Monday, August 24, 2015

This Family Business Begun in a Basement Has Gone Big Time

Julie Smolyansky, president, CEO and director of Lifeway Foods Inc, is the next-generation leadership of a family business whose co-founders, Michael and Ludmila Smolyansky, immigrated from Russia. Her mother is the chairman, and her brother, Ed Smolyansky, is the CFO and treasurer. Lifeway is the first company to go public by Russian immigrants. The foundation of her family business was bringing kefir, a traditional cultured milk product common in Russia and Eastern Europe, to market in the U.S. The business that was begun in 1986 in a basement in Skokie, Ill., recently acquired a 200,000 square-feet dairy. Because I am also from another country, Liberia, I've been thinking about entrepreneurship and family business as a tool for empowering refugees and immigrants.
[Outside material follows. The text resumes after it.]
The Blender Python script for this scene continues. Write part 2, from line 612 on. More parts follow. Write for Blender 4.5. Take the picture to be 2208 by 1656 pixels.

Julie's story is an example of how a family business is an option, no matter where you're from.

Starting with nothing.

Julie's mother, Ludmila, was "the brain" behind starting and growing the family business. At age 26, she arrived in the United States, not speaking a word of English. She opened up a delicatessen at the peak of the women's movement. She opened five more and became an importer of European foods. She discovered Nutella in Italy, saved all her money, and imported it when it was unknown. Julie says this about her mother, "She has a knack for trends and things that are high quality." Ludmila's deli grew into a $150 million dollar family business that her daughter and son are leading today.